Instructions for the task:
Return, word for word, every line that follows.

Given information:
>>>>>

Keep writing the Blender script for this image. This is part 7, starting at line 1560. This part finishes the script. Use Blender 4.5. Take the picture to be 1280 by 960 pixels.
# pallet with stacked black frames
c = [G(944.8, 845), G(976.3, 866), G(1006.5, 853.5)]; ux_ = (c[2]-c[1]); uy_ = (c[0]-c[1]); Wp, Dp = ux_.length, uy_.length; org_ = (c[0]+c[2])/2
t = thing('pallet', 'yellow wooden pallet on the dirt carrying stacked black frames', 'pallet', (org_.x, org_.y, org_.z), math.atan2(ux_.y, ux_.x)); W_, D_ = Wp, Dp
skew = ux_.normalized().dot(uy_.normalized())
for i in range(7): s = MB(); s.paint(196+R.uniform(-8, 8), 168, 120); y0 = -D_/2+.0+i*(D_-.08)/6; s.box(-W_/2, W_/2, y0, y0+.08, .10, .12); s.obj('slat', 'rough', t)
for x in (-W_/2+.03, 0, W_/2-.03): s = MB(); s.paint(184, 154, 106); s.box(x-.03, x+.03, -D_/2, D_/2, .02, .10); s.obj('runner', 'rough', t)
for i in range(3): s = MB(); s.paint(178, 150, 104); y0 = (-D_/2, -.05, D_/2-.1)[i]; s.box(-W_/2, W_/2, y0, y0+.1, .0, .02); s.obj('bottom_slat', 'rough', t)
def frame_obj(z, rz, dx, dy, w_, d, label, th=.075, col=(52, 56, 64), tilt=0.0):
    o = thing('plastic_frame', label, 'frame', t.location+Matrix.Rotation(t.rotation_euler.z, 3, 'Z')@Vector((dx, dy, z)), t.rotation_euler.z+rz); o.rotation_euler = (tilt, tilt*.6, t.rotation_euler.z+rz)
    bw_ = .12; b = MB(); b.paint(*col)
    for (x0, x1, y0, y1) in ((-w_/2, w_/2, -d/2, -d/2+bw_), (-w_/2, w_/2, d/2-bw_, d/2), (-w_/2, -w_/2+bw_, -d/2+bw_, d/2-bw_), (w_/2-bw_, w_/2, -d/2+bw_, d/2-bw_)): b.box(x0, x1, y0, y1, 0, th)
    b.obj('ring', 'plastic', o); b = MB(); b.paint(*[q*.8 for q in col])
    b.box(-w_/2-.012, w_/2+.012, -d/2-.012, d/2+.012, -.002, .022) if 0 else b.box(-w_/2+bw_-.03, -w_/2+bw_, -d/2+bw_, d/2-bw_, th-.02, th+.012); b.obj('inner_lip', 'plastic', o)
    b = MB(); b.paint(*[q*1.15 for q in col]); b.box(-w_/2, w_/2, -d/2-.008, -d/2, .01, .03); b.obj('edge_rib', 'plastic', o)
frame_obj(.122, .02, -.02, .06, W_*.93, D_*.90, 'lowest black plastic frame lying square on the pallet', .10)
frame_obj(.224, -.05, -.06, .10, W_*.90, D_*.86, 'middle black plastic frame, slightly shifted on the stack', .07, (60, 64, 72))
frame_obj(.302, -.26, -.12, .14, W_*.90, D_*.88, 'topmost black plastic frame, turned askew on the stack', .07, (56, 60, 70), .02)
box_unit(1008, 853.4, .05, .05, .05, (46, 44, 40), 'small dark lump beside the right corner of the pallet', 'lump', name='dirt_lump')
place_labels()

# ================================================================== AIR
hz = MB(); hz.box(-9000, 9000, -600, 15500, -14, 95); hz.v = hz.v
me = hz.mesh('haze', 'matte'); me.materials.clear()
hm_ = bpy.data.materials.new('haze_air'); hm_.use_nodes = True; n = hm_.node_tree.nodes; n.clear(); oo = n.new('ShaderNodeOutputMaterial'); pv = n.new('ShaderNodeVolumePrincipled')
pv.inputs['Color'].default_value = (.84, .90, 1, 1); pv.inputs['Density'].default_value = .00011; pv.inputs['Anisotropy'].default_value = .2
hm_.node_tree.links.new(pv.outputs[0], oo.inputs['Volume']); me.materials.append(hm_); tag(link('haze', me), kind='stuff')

<<<<<

The output:
Keep writing the Blender script for this image. This is part 7, starting at line 1560. This part finishes the script. Use Blender 4.5. Take the picture to be 1280 by 960 pixels.
# pallet with stacked black frames
c = [G(944.8, 845), G(976.3, 866), G(1006.5, 853.5)]; ux_ = (c[2]-c[1]); uy_ = (c[0]-c[1]); Wp, Dp = ux_.length, uy_.length; org_ = (c[0]+c[2])/2
t = thing('pallet', 'yellow wooden pallet on the dirt carrying stacked black frames', 'pallet', (org_.x, org_.y, org_.z), math.atan2(ux_.y, ux_.x)); W_, D_ = Wp, Dp
skew = ux_.normalized().dot(uy_.normalized())
for i in range(7): s = MB(); s.paint(196+R.uniform(-8, 8), 168, 120); y0 = -D_/2+.0+i*(D_-.08)/6; s.box(-W_/2, W_/2, y0, y0+.08, .10, .12); s.obj('slat', 'rough', t)
for x in (-W_/2+.03, 0, W_/2-.03): s = MB(); s.paint(184, 154, 106); s.box(x-.03, x+.03, -D_/2, D_/2, .02, .10); s.obj('runner', 'rough', t)
for i in range(3): s = MB(); s.paint(178, 150, 104); y0 = (-D_/2, -.05, D_/2-.1)[i]; s.box(-W_/2, W_/2, y0, y0+.1, .0, .02); s.obj('bottom_slat', 'rough', t)
def frame_obj(z, rz, dx, dy, w_, d, label, th=.075, col=(52, 56, 64), tilt=0.0):
    o = thing('plastic_frame', label, 'frame', t.location+Matrix.Rotation(t.rotation_euler.z, 3, 'Z')@Vector((dx, dy, z)), t.rotation_euler.z+rz); o.rotation_euler = (tilt, tilt*.6, t.rotation_euler.z+rz)
    bw_ = .12; b = MB(); b.paint(*col)
    for (x0, x1, y0, y1) in ((-w_/2, w_/2, -d/2, -d/2+bw_), (-w_/2, w_/2, d/2-bw_, d/2), (-w_/2, -w_/2+bw_, -d/2+bw_, d/2-bw_), (w_/2-bw_, w_/2, -d/2+bw_, d/2-bw_)): b.box(x0, x1, y0, y1, 0, th)
    b.obj('ring', 'plastic', o); b = MB(); b.paint(*[q*.8 for q in col])
    b.box(-w_/2-.012, w_/2+.012, -d/2-.012, d/2+.012, -.002, .022) if 0 else b.box(-w_/2+bw_-.03, -w_/2+bw_, -d/2+bw_, d/2-bw_, th-.02, th+.012); b.obj('inner_lip', 'plastic', o)
    b = MB(); b.paint(*[q*1.15 for q in col]); b.box(-w_/2, w_/2, -d/2-.008, -d/2, .01, .03); b.obj('edge_rib', 'plastic', o)
frame_obj(.122, .02, -.02, .06, W_*.93, D_*.90, 'lowest black plastic frame lying square on the pallet', .10)
frame_obj(.224, -.05, -.06, .10, W_*.90, D_*.86, 'middle black plastic frame, slightly shifted on the stack', .07, (60, 64, 72))
frame_obj(.302, -.26, -.12, .14, W_*.90, D_*.88, 'topmost black plastic frame, turned askew on the stack', .07, (56, 60, 70), .02)
box_unit(1008, 853.4, .05, .05, .05, (46, 44, 40), 'small dark lump beside the right corner of the pallet', 'lump', name='dirt_lump')
place_labels()

# ================================================================== AIR
hz = MB(); hz.box(-9000, 9000, -600, 15500, -14, 95); hz.v = hz.v
me = hz.mesh('haze', 'matte'); me.materials.clear()
hm_ = bpy.data.materials.new('haze_air'); hm_.use_nodes = True; n = hm_.node_tree.nodes; n.clear(); oo = n.new('ShaderNodeOutputMaterial'); pv = n.new('ShaderNodeVolumePrincipled')
pv.inputs['Color'].default_value = (.84, .90, 1, 1); pv.inputs['Density'].default_value = .00011; pv.inputs['Anisotropy'].default_value = .2
hm_.node_tree.links.new(pv.outputs[0], oo.inputs['Volume']); me.materials.append(hm_); tag(link('haze', me), kind='stuff')